Assignment of Error II
The trial court erred and abused its discretion in finding Appellant in contempt of court for failing to pay his spousal support and child support obligations when the evidence clearly demonstrated the Appellant was unable to meet these obligations.A prima facie case of contempt is established with proof of the alleged contemnor's failure to obey an order of the court. Rossen v. Rossen (1964), 2 Ohio App. 2d 381, 384. Once a prima facie case has been demonstrated, the defendant may defend the action with evidence of an inability to comply with the order. Courtney v. Courtney (1984), 16 Ohio App. 3d 329, 334. "To make a finding of civil contempt of court, the evidence must be clear and convincing." Sancho v. Sancho (1996), 114 Ohio App. 3d 636, 642. Thus, a reviewing court will not reverse a finding of contempt if the record contains competent and credible evidence. Id.

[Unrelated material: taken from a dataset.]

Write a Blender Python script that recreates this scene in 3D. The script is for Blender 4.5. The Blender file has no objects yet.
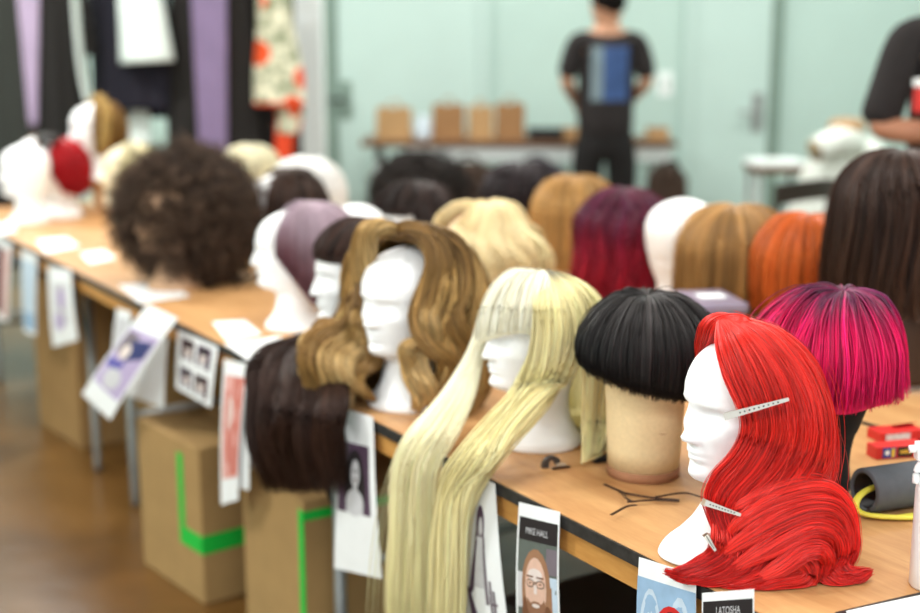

The evidence is clear in this case that Appellant has failed to comply with the spousal support and child support orders since July 15, 1999. Again, Appellant maintains that he was unable to fulfill his support obligations because he has been involuntarily underemployed since that time. The trial court obviously rejected Appellant's testimony about his inability to find work comparable to his previous maintenance job, especially in light of the testimony presented by Appellee. Since weighing the credibility of witnesses and the weight to be given their testimony is a duty specifically reserved for the trial courts, Webb v.Webb (Sept. 2, 1999), Marion App. No. 9-98-99, unreported, at * * 6, we do not find that the trial court erred in refusing to accept Appellant's assertions as true.
Appellant's second assignment of error is overruled.
Having found no error prejudicial to the Appellant herein, in the particulars assigned and argued, the judgment of the trial court is hereby affirmed.
HADLEY, P.J., and BRYANT, J., concur.__________________________ WALTERS, J.